The narrative parallels 100 years of Cuban history, from colonialism to independence to Fidel Castro’s revolution and a communist government. At times, more than 50 performers crowd the stage. The performance “is our way of expressing what we feel, who we are and what we do,” Alfonso said.

The cast includes X Alfonso, a noted Cuban hip hop artist and Afro-rock singer not related to Lizt Alfonso, and Omara Portuondo, a diva of “Buena Vista Social Club” fame. Litz Alfonso said Portuondo, whose father was a black baseball player and whose mother came from a well-to-do white family, embodies the show’s mulatto spirit.

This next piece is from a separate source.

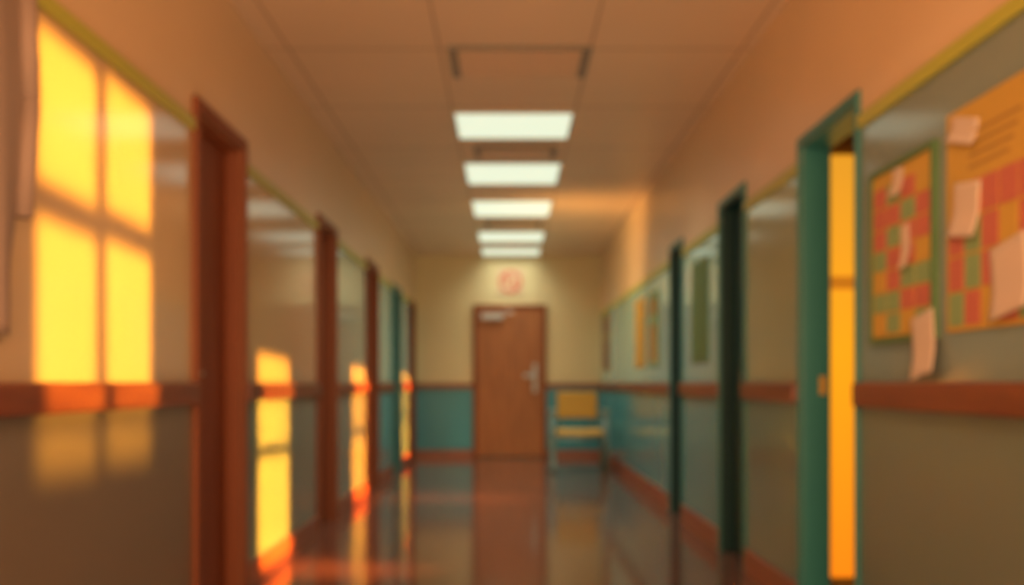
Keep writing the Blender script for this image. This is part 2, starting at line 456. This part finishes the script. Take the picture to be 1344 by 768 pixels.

She said Vida embodies her dance company’s continuing effort to combine classic ballet with flamenco and raw Afro-Cuban emotion. Alfonso instructs her dancers to offer the audience “a sweeping of the feet, a Spanish tap dance, but with a coordination between arms and feet that adheres to the classic Cuban school.”

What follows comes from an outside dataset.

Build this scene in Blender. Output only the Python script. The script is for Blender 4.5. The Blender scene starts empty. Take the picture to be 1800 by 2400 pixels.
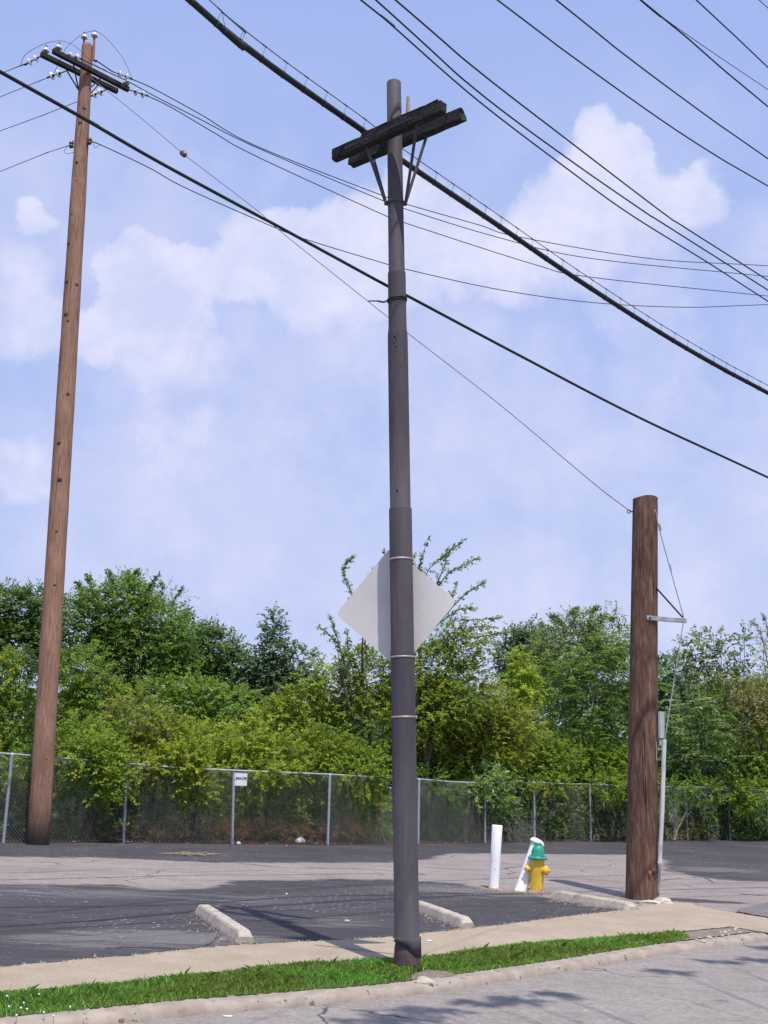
import bpy, math, random
import numpy as np
from mathutils import Vector, Matrix
random.seed(7)
rng = np.random.default_rng(11)
S = bpy.context.scene
COL = S.collection

# ------------------------------------------------------------------ camera
PITCH, ROLL, F = math.radians(13.5), math.radians(1.2), 2500.0
CAM = Vector((0, 0, 1.65))
RM = Matrix.Rotation(math.pi/2 + PITCH, 3, 'X') @ Matrix.Rotation(ROLL, 3, 'Z')
cd = bpy.data.cameras.new("camera")
cd.sensor_fit = 'VERTICAL'
cd.sensor_height = 36
cd.sensor_width = 27
cd.lens = 36 * F / 2400
cd.clip_end = 2000
cam = bpy.data.objects.new("camera", cd)
cam.matrix_world = Matrix.Translation(CAM) @ RM.to_4x4()
COL.objects.link(cam)
S.camera = cam

# site survey helpers: where a bearing meets the ground, a depth or a height
GX, GY = -.022, -.0101                      # the lot falls gently to the right and away
def g(x, y): return GX*x + GY*y
def bearing(u, v): return RM @ Vector(((u-900)/F, -(v-1200)/F, -1))
def PG(u, v, dz=0.):
    d = bearing(u, v); t = (dz - CAM.z)/(d.z - GX*d.x - GY*d.y); return CAM + d*t
def PY(u, v, Y):
    d = bearing(u, v); return CAM + d*(Y/d.y)
def PZ(u, v, Z):
    d = bearing(u, v); return CAM + d*((Z-CAM.z)/d.z)
def depth(p): return -(RM.transposed() @ (Vector(p) - CAM)).z
def mpp(p): return depth(p)/F               # metres per photograph pixel at p

# ------------------------------------------------------------------ materials
def new_mat(name):
    m = bpy.data.materials.new(name); m.use_nodes = True
    nt = m.node_tree; b = nt.nodes['Principled BSDF']
    return m, nt, b
def N(nt, t, **kw):
    n = nt.nodes.new(t)
    for k, v in kw.items(): setattr(n, k, v)
    return n
def L(nt, a, b): nt.links.new(a, b)
def ramp(nt, fac, stops):
    r = N(nt, 'ShaderNodeValToRGB')
    e = r.color_ramp.elements
    while len(e) < len(stops): e.new(.5)
    for i, (p, c) in enumerate(stops):
        e[i].position = p; e[i].color = (*c, 1) if len(c) == 3 else c
    L(nt, fac, r.inputs['Fac']); return r.outputs['Color']
def coords(nt, scale=(1, 1, 1), kind='Object'):
    tc = N(nt, 'ShaderNodeTexCoord'); mp = N(nt, 'ShaderNodeMapping')
    mp.inputs['Scale'].default_value = scale
    L(nt, tc.outputs[kind], mp.inputs['Vector']); return mp.outputs['Vector']
def noise(nt, vec, scale, detail=4, rough=.6, dist=0):
    n = N(nt, 'ShaderNodeTexNoise')
    n.inputs['Scale'].default_value = scale; n.inputs['Detail'].default_value = detail
    n.inputs['Roughness'].default_value = rough; n.inputs['Distortion'].default_value = dist
    L(nt, vec, n.inputs['Vector']); return n.outputs['Fac']
def mix(nt, fac, a, b, mode='MIX'):
    m = N(nt, 'ShaderNodeMix', data_type='RGBA', blend_type=mode)
    for s, v in ((m.inputs[0], fac), (m.inputs[6], a), (m.inputs[7], b)):
        if isinstance(v, (int, float)): s.default_value = v
        elif isinstance(v, tuple): s.default_value = (*v, 1) if len(v) == 3 else v
        else: L(nt, v, s)
    return m.outputs[2]
def math_(nt, op, a, b=None, c=None, clamp=False):
    m = N(nt, 'ShaderNodeMath', operation=op); m.use_clamp = clamp
    for s, v in zip(m.inputs, (a, b, c)):
        if v is None: continue
        if isinstance(v, (int, float)): s.default_value = v
        else: L(nt, v, s)
    return m.outputs[0]
def smooth(nt, v, lo, hi):
    m = N(nt, 'ShaderNodeMapRange', interpolation_type='SMOOTHSTEP')
    m.inputs['From Min'].default_value = lo; m.inputs['From Max'].default_value = hi
    L(nt, v, m.inputs['Value']); return m.outputs['Result']
def bump(nt, b, h, strength=.3, dist=.01):
    n = N(nt, 'ShaderNodeBump'); n.inputs['Strength'].default_value = strength
    n.inputs['Distance'].default_value = dist
    L(nt, h, n.inputs['Height']); L(nt, n.outputs['Normal'], b.inputs['Normal'])

def mottled(name, c1, c2, scale=8, rough=.8, metal=0, stretch=(1, 1, 1), bumpk=.2, spots=None, spot_scale=30, spot_at=.68, spec=.3):
    m, nt, b = new_mat(name)
    v = coords(nt, stretch)
    n = noise(nt, v, scale, 6, .65)
    c = ramp(nt, n, [(.3, c1), (.7, c2)])
    if spots:
        s = noise(nt, coords(nt), spot_scale, 3, .6)
        c = mix(nt, smooth(nt, s, spot_at, spot_at+.06), c, spots)
    L(nt, c, b.inputs['Base Color'])
    b.inputs['Roughness'].default_value = rough; b.inputs['Metallic'].default_value = metal
    b.inputs['Specular IOR Level'].default_value = spec
    if bumpk: bump(nt, b, n, bumpk)
    return m

def wood_pole(name, dark, mid, light, base_dark=None, base_top=1.2, grain=1.0):
    m, nt, b = new_mat(name)
    v = coords(nt, (13*grain, 13*grain, .95))
    n = noise(nt, v, 3, 7, .7, .4)
    n2 = noise(nt, coords(nt, (1, 1, .35)), 2.2, 4, .6)
    c = ramp(nt, n, [(.28, dark), (.5, mid), (.75, light)])
    c = mix(nt, math_(nt, 'MULTIPLY', n2, .3), c, mid)
    c = mix(nt, .6, c, ramp(nt, n2, [(.3, (.3, .3, .3)), (.7, (.72, .7, .68))]), 'OVERLAY')
    # checks: thin dark splits along the grain
    v2 = coords(nt, (22*grain, 22*grain, .22))
    n3 = noise(nt, v2, 2, 3, .5, .2)
    ck = smooth(nt, n3, .63, .69)
    c = mix(nt, math_(nt, 'MULTIPLY', ck, .75), c, tuple(x*.25 for x in dark))
    if base_dark:
        sx = N(nt, 'ShaderNodeSeparateXYZ'); L(nt, coords(nt), sx.inputs[0])
        z = math_(nt, 'ADD', sx.outputs['Z'], math_(nt, 'MULTIPLY', n, .5))
        c = mix(nt, smooth(nt, z, base_top, .25), c, base_dark)
    L(nt, c, b.inputs['Base Color'])
    b.inputs['Roughness'].default_value = .85; b.inputs['Specular IOR Level'].default_value = .2
    bump(nt, b, math_(nt, 'SUBTRACT', n, ck), .5, .012)
    return m

M = {}
M['pole_wood'] = wood_pole('weathered_pole_wood', (.13, .074, .05), (.265, .152, .105), (.41, .285, .222), (.016, .013, .013), 1.35)
M['stub_wood'] = wood_pole('dark_creosoted_wood', (.032, .020, .015), (.13, .072, .051), (.29, .20, .155), None, 1, .55)
M['arm_wood'] = wood_pole('tarred_crossarm_wood', (.012, .012, .012), (.03, .028, .026), (.075, .068, .06), None, 1, .8)
M['arm_old'] = mottled('black_weathered_timber', (.005, .005, .006), (.036, .035, .036), 9, .85, stretch=(1, 5, 5), bumpk=.5)
M['pin_wood'] = mottled('grey_pin_wood', (.22, .2, .15), (.4, .37, .28), 20)
M['rust'] = mottled('orange_rust', (.28, .09, .03), (.42, .17, .07), 20)
M['porcelain'] = mottled('white_glazed_porcelain', (.72, .76, .74), (.82, .85, .83), 6, .15, bumpk=0, spec=.6)
M['brown_porcelain'] = mottled('brown_glazed_porcelain', (.12, .05, .03), (.2, .08, .05), 10, .25, bumpk=0, spec=.5)
M['dark_iron'] = mottled('dark_iron', (.02, .02, .022), (.05, .048, .05), 30, .55, .4)
M['galv'] = mottled('galvanised_steel', (.34, .37, .42), (.52, .56, .62), 12, .45, .35, bumpk=.05)
M['galv_rail'] = mottled('dull_galvanised_rail', (.26, .29, .31), (.46, .49, .5), 6, .5, .3, bumpk=.05)
M['wire_mesh'] = mottled('galvanised_wire', (.22, .24, .23), (.36, .38, .37), 3, .5, .3, bumpk=0)
M['cable'] = mottled('black_cable_sheath', (.010, .013, .014), (.022, .026, .027), 14, .5, bumpk=.1)
M['wire'] = mottled('weathered_line_wire', (.018, .022, .03), (.04, .045, .055), 10, .5, .2, bumpk=0)
M['copper'] = mottled('green_copper_wire', (.05, .075, .08), (.10, .15, .15), 10, .6, .2, bumpk=0)
M['guy'] = mottled('stranded_guy_wire', (.09, .10, .12), (.16, .17, .19), 40, .5, .3, bumpk=0)
M['guy_light'] = mottled('bright_guy_strand', (.3, .3, .3), (.45, .45, .44), 40, .5, .3, bumpk=0)
M['band'] = mottled('steel_band', (.27, .24, .20), (.44, .40, .35), 20, .5, .3, bumpk=0)
M['plastic_white'] = mottled('greyed_white_plastic', (.50, .49, .50), (.66, .65, .66), 9, .5, bumpk=0)
M['grey_box'] = mottled('grey_painted_box', (.36, .39, .41), (.44, .47, .49), 6, .5, bumpk=0)
M['sign_back'] = mottled('bare_aluminium_sign_back', (.56, .545, .53), (.64, .625, .61), 1.6, .55, .15, bumpk=.03, spots=(.34, .33, .33), spot_scale=9, spot_at=.7)
M['sticker'] = mottled('white_sticker', (.7, .74, .7), (.78, .8, .76), 10, .5, bumpk=0)
M['white_sign'] = mottled('white_sign_paint', (.84, .85, .84), (.9, .9, .9), 4, .4, bumpk=0)
M['ink'] = mottled('dark_lettering', (.03, .04, .05), (.06, .07, .09), 4, .6, bumpk=0)
M['white_paint'] = mottled('flaking_white_paint', (.84, .83, .82), (.90, .90, .89), 6, .6, bumpk=.25, spots=(.34, .27, .22), spot_scale=22, spot_at=.645, stretch=(1, 1, .5))
M['rust_base'] = mottled('rusty_post_foot', (.4, .17, .1), (.62, .4, .32), 22)
M['yellow'] = mottled('yellow_hydrant_paint', (.66, .43, .035), (.78, .55, .06), 5, .42, bumpk=.12, spots=(.33, .20, .05), spot_scale=17, spot_at=.62, spec=.4)
M['green'] = mottled('green_hydrant_paint', (.012, .22, .14), (.03, .34, .235), 4, .45, bumpk=.08, spots=(.01, .1, .07), spot_scale=12, spot_at=.68, spec=.4)
M['stop'] = mottled('pale_concrete_block', (.33, .28, .225), (.52, .455, .375), 9, .9, bumpk=.5, spots=(.2, .16, .13), spot_scale=26, spot_at=.66)
M['rubble'] = mottled('broken_concrete', (.3, .25, .2), (.6, .54, .46), 8, .9, bumpk=.6)
M['bark'] = mottled('grey_brown_bark', (.05, .04, .03), (.12, .095, .075), 6, .9, stretch=(3, 3, 1), bumpk=.5)
M['pale_bark'] = mottled('pale_bark', (.24, .19, .15), (.4, .33, .27), 6, .9, stretch=(3, 3, 1), bumpk=.4)
M['bag'] = mottled('white_plastic_bag', (.75, .76, .77), (.86, .86, .87), 12, .4, bumpk=.4)
M['paper'] = mottled('white_paper', (.72, .72, .7), (.82, .82, .8), 10, .8, bumpk=.2)
M['dry'] = mottled('dry_straw', (.24, .19, .12), (.40, .33, .22), 14, .9)

def steel_mat():
    m, nt, b = new_mat('painted_dark_steel')
    n = noise(nt, coords(nt, (3, 3, .5)), 2.5, 6, .65)
    c = ramp(nt, n, [(.3, (.050, .045, .055)), (.72, (.090, .082, .097))])
    sx = N(nt, 'ShaderNodeSeparateXYZ'); L(nt, coords(nt), sx.inputs[0])
    s = noise(nt, coords(nt, (1, 1, .6)), 16, 5, .7)
    zf = smooth(nt, sx.outputs['Z'], 2.6, .2)
    th = math_(nt, 'SUBTRACT', s, math_(nt, 'SUBTRACT', .69, math_(nt, 'MULTIPLY', zf, .05)))
    c = mix(nt, math_(nt, 'MULTIPLY', smooth(nt, th, 0, .06), .8), c, (.055, .03, .028))
    s2 = noise(nt, coords(nt, (1, 1, .25)), 30, 3, .6)
    c = mix(nt, math_(nt, 'MULTIPLY', smooth(nt, s2, .66, .74), .35), c, (.2, .19, .2))
    rs_ = noise(nt, coords(nt, (9, 9, .16)), 2.2, 5, .65)
    c = mix(nt, math_(nt, 'MULTIPLY', smooth(nt, rs_, .55, .75), .5), c, (.070, .050, .045))
    c = mix(nt, math_(nt, 'MULTIPLY', smooth(nt, rs_, .42, .28), .4), c, (.13, .125, .135))
    L(nt, c, b.inputs['Base Color'])
    b.inputs['Roughness'].default_value = .72; b.inputs['Specular IOR Level'].default_value = .25
    bump(nt, b, noise(nt, coords(nt), 60, 3, .6), .12, .004)
    return m
M['steel'] = steel_mat()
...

“We move our hands like it’s a flamenco, but we move our hips as if we were any Cuban, doing a rumba,” she said.

Alfonso’s company also breaks with what she calls the carefully choreographed “pendular” style of traditional flamenco, allowing dancers to move in ever-changing circles that are “passionate and almost out of control,” she said.

Though it quickly built a national following, Alfonso’s company faced resistance until it performed overseas. It was during a tour of Spain in late 1998, visiting 22 cities and provinces that Alfonso began perfecting her vision of flamenco fusion. She called it a “trial by fire.”

“The people who know flamenco better than anyone in the world, Spanish dancers, said to us ‘you are doing the same thing (we do), but your style is different,'” Alfonso recalled.

At first, the company could afford international tours only when organizers covered travel and logistical expenses. But a bit more than a year after the company’s success in Spain, Cuba’s Ministry of Culture came up with financial support for its expenses and performers’ salaries.

Some Cuban officials still oppose her company and its work, Alfonso says, but “when you do things in an authentic manner, you earn the right to be and others respect you.”